EXERCISE AIM –
Exactly as written, write out the lines below from the first to the one containing "return m, nt, nt.nodes['Principled BSDF']", inclusive. Pictures do not belong in the copy.

-------------------------

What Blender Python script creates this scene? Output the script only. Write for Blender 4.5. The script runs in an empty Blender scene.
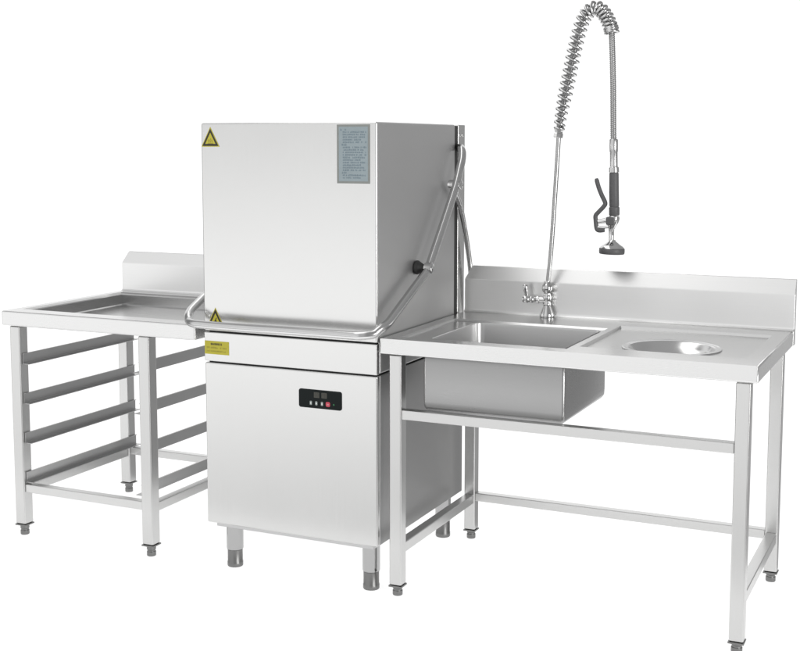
import bpy, math, random
from mathutils import Vector, Matrix
from mathutils.geometry import tessellate_polygon

random.seed(7)
sc = bpy.context.scene
COL = sc.collection
PI = math.pi

# ------------------------------------------------------------------ materials
def new_mat(name):
    m = bpy.data.materials.new(name)
    m.use_nodes = True
    nt = m.node_tree
    return m, nt, nt.nodes['Principled BSDF']

def steel(name, base, rough, grain=(1, 1, 120), bump=0.02, var=0.10, wave=0.0, aniso=0.0):
    """brushed stainless steel: fine streaks along one direction vary roughness, tint and relief"""
    m, nt, b = new_mat(name)
    N, L = nt.nodes, nt.links
    b.inputs['Metallic'].default_value = 1.0
    tc = N.new('ShaderNodeTexCoord')
    mp = N.new('ShaderNodeMapping'); mp.inputs['Scale'].default_value = grain
    L.new(tc.outputs['Object'], mp.inputs['Vector'])
    n1 = N.new('ShaderNodeTexNoise'); n1.inputs['Scale'].default_value = 6.0
    n1.inputs['Detail'].default_value = 5.0; n1.inputs['Roughness'].default_value = 0.65
    L.new(mp.outputs['Vector'], n1.inputs['Vector'])
    n2 = N.new('ShaderNodeTexNoise'); n2.inputs['Scale'].default_value = 3.5
    n2.inputs['Detail'].default_value = 3.0
    L.new(tc.outputs['Object'], n2.inputs['Vector'])
    r = N.new('ShaderNodeMapRange')
    r.inputs['To Min'].default_value = max(0.03, rough - var); r.inputs['To Max'].default_value = rough + var
    L.new(r.outputs['Result'], b.inputs['Roughness'])
    cr = N.new('ShaderNodeMix'); cr.data_type = 'RGBA'
    lo = [c * 0.95 for c in base]; hi = [min(1, c * 1.04) for c in base]
    cr.inputs['A'].default_value = (*lo, 1); cr.inputs['B'].default_value = (*hi, 1)
    add = N.new('ShaderNodeMath'); add.operation = 'MULTIPLY_ADD'
    L.new(n1.outputs['Fac'], add.inputs[0]); add.inputs[1].default_value = 0.6
    mul = N.new('ShaderNodeMath'); mul.operation = 'MULTIPLY'
    L.new(n2.outputs['Fac'], mul.inputs[0]); mul.inputs[1].default_value = 0.4
    L.new(mul.outputs['Value'], add.inputs[2])
    L.new(add.outputs['Value'], r.inputs['Value'])               # grain plus broad handling marks
    L.new(add.outputs['Value'], cr.inputs['Factor']); L.new(cr.outputs['Result'], b.inputs['Base Color'])
    bp = N.new('ShaderNodeBump'); bp.inputs['Strength'].default_value = bump; bp.inputs['Distance'].default_value = 0.002
    L.new(n1.outputs['Fac'], bp.inputs['Height'])
    last = bp
    if wave:
        n3 = N.new('ShaderNodeTexNoise'); n3.inputs['Scale'].default_value = 2.2; n3.inputs['Detail'].default_value = 0.0
        L.new(tc.outputs['Object'], n3.inputs['Vector'])
        b2 = N.new('ShaderNodeBump'); b2.inputs['Strength'].default_value = wave; b2.inputs['Distance'].default_value = 0.05
        L.new(n3.outputs['Fac'], b2.inputs['Height']); L.new(bp.outputs['Normal'], b2.inputs['Normal']); last = b2
    L.new(last.outputs['Normal'], b.inputs['Normal'])
    if aniso:                                   # spun metal: streaks run round the axis
        b.inputs['Anisotropic'].default_value = aniso
        tg = N.new('ShaderNodeTangent'); tg.direction_type = 'RADIAL'; tg.axis = 'Z'
        L.new(tg.outputs['Tangent'], b.inputs['Tangent'])
    return m

def paint(name, col, rough=0.5, metal=0.0, noise=0.12, scale=60, emit=None, spec=0.5):
    m, nt, b = new_mat(name)
    N, L = nt.nodes, nt.links
    b.inputs['Metallic'].default_value = metal
    b.inputs['Roughness'].default_value = rough
    b.inputs['Specular IOR Level'].default_value = spec
    tc = N.new('ShaderNodeTexCoord')
    n = N.new('ShaderNodeTexNoise'); n.inputs['Scale'].default_value = scale; n.inputs['Detail'].default_value = 3
    L.new(tc.outputs['Object'], n.inputs['Vector'])
    mx = N.new('ShaderNodeMix'); mx.data_type = 'RGBA'
    mx.inputs['A'].default_value = (*[c * (1 - noise) for c in col], 1)
    mx.inputs['B'].default_value = (*[min(1, c * (1 + noise)) for c in col], 1)
    L.new(n.outputs['Fac'], mx.inputs['Factor']); L.new(mx.outputs['Result'], b.inputs['Base Color'])
    if emit:
        b.inputs['Emission Color'].default_value = (*col, 1); b.inputs['Emission Strength'].default_value = emit
    return m

SS = (0.63, 0.63, 0.625)
M = {
    'panel':  steel('brushed_panel_steel', (0.645, 0.645, 0.64), 0.20, (160, 160, 1.2), 0.012, 0.06, wave=0.02),
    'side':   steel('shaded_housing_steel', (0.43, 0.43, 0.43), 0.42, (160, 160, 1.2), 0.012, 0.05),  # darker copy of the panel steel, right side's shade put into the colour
    'frame':  steel('brushed_frame_steel', (0.62, 0.62, 0.615), 0.30, (40, 40, 2), 0.02, 0.08),
    'top':    steel('brushed_top_steel', (0.61, 0.61, 0.608), 0.25, (1.5, 110, 60), 0.006, 0.05, wave=0.01),
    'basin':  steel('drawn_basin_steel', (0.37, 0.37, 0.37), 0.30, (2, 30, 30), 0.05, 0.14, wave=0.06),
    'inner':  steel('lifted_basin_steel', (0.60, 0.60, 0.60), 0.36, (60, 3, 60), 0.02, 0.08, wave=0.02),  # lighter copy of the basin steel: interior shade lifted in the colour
    'bowl':   steel('polished_bowl_steel', (0.65, 0.65, 0.65), 0.18, (60, 60, 60), 0.01, 0.05, aniso=0.7),
    'slide':  steel('folded_slide_steel', (0.52, 0.52, 0.52), 0.36, (60, 2, 60), 0.03, 0.10),
    'tube':   steel('polished_tube_steel', (0.56, 0.56, 0.56), 0.22, (8, 8, 8), 0.0, 0.03),
    'sleeve': steel('dark_sleeve_steel', (0.44, 0.44, 0.44), 0.11, (60, 60, 1.5), 0.15, 0.08),
    'riser':  steel('satin_riser_steel', (0.42, 0.42, 0.42), 0.28, (8, 8, 8), 0.0, 0.03),
    'apron':  steel('lit_apron_steel', (0.70, 0.70, 0.697), 0.28, (1.2, 60, 60), 0.006, 0.05, wave=0.01),  # lighter copy of the top steel, fold's brighter reflection put into the colour
    'splash': steel('backsplash_steel', (0.77, 0.77, 0.767), 0.34, (1.2, 90, 90), 0.004, 0.05, wave=0.01),
    'flank':  steel('satin_flank_steel', (0.61, 0.61, 0.61), 0.46, (1.2, 90, 90), 0.01, 0.05),
    'chrome': steel('chrome_plate', (0.62, 0.62, 0.62), 0.10, (20, 20, 20), 0.0, 0.03),
    'spring': steel('spring_steel', (0.50, 0.50, 0.50), 0.14, (20, 20, 20), 0.0, 0.03),
    'foot':   steel('dull_foot_steel', (0.21, 0.21, 0.208), 0.38, (30, 30, 90), 0.05, 0.12),
    'hose':   steel('braided_hose_steel', (0.36, 0.36, 0.36), 0.30, (40, 40, 40), 0.03, 0.10),
    'dark':   paint('gap_shade_black', (0.035, 0.035, 0.035), 0.7),  # near-black put in for the shade inside gaps and slot
    'rubber': paint('black_rubber', (0.018, 0.018, 0.018), 0.42),
    'grip':   paint('dark_grey_grip', (0.095, 0.095, 0.098), 0.5),
    'yellow': paint('yellow_sticker_film', (0.46, 0.41, 0.03), 0.45, noise=0.05),
    'black':  paint('black_print', (0.018, 0.016, 0.012), 0.5),
    'olive':  paint('olive_print', (0.22, 0.18, 0.02), 0.5),
    'plate':  paint('greyblue_plate_film', (0.25, 0.30, 0.32), 0.42, noise=0.10, scale=25),
    'plate_edge': paint('plate_border_film', (0.21, 0.22, 0.21), 0.4),
    'ink':    paint('blue_grey_ink', (0.10, 0.15, 0.19), 0.5),
    'glass':  paint('black_control_film', (0.004, 0.007, 0.007), 0.22, noise=0.0, spec=0.15),
    'segment': paint('unlit_display', (0.045, 0.045, 0.035), 0.3),
    'button': paint('grey_button_print', (0.25, 0.28, 0.27), 0.4),
    'red':    paint('red_button_print', (0.50, 0.045, 0.08), 0.4),
    'green':  paint('green_indicator', (0.01, 0.12, 0.04), 0.3),
}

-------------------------

OUTPUT OF THE EXERCISE –
What Blender Python script creates this scene? Output the script only. Write for Blender 4.5. The script runs in an empty Blender scene.
import bpy, math, random
from mathutils import Vector, Matrix
from mathutils.geometry import tessellate_polygon

random.seed(7)
sc = bpy.context.scene
COL = sc.collection
PI = math.pi

# ------------------------------------------------------------------ materials
def new_mat(name):
    m = bpy.data.materials.new(name)
    m.use_nodes = True
    nt = m.node_tree
    return m, nt, nt.nodes['Principled BSDF']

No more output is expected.